Ensuring regularity in salary payments not only avoids labor conflicts but also reinforces internal trust and projects an image of compliance to employees, suppliers, and public entities.
Delay as an infringement and possible cause for contract termination
Repeated or unjustified delays in salary payments are considered a serious administrative offense according to current labor legislation.
Furthermore, it may enable the worker to terminate their contract voluntarily, with the right to the compensation provided in the event of unfair dismissal.
Therefore, failures in remuneration not only generate economic responsibilities but can also result in the loss of qualified personnel and an increased risk of labor disputes.

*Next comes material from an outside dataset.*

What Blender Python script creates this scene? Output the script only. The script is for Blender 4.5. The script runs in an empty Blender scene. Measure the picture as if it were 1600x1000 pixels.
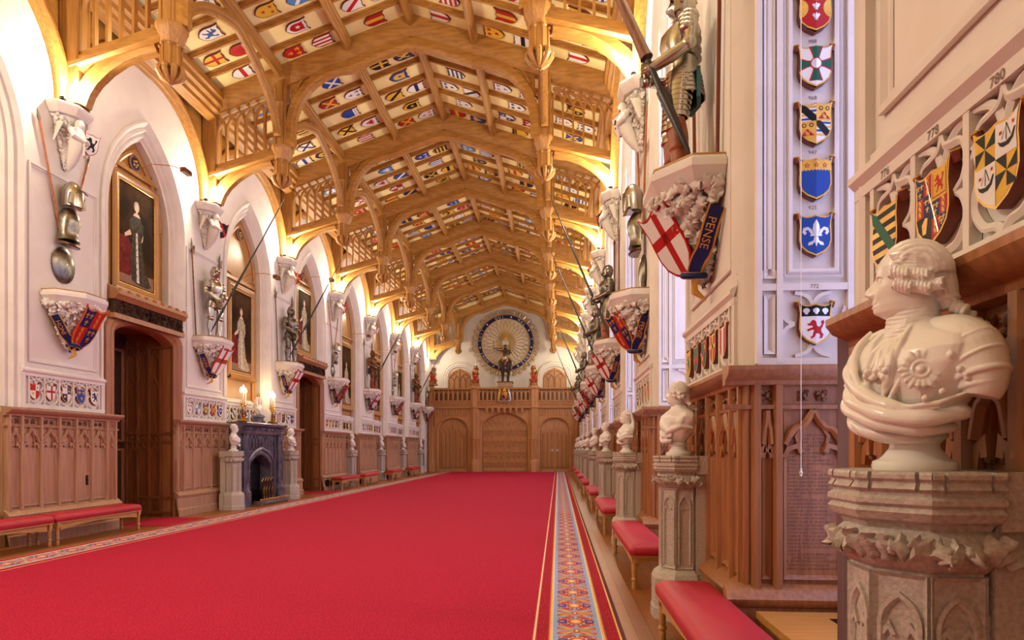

10% late interest: an additional economic obligation
Labor regulations establish that, in case of salary payment delays, the company must pay a 10% annual late interest on the amounts owed.
This interest is compensatory and restorative, not punitive, and is calculated from the date the salary should have been paid until the moment of payment or judgment.
Its application aims to compensate the harm caused to the worker by the delay in receiving their salary, preventing the non-compliance from benefiting the company.
Interest application: only at the worker's request
Late interest is not applied automatically. It is necessary for the worker to expressly request it in their claim or lawsuit.
This means that, even if the company subsequently pays the outstanding salary, it could be required to pay the surcharge if the worker claims the delay in court or administratively.
Tax implications for the company
From a tax perspective, the interests paid for delays are not considered employment income but capital gains for the worker.
Therefore, they are not subject to withholding tax at the source, although they must be reflected in the accounting documentation and, if applicable, in the communication of payments made.
Due to their compensatory nature, it is recommended that the company adequately document the payments made for late interest to avoid issues in future labor or tax inspections.
Difference from other surcharges or penalties
A distinction must be made between late interest for salary payment delays and surcharges for non-compliance with court judgments or resolutions.
While the former directly stems from the payroll delay, the latter is imposed once there is a final court ruling requiring payment.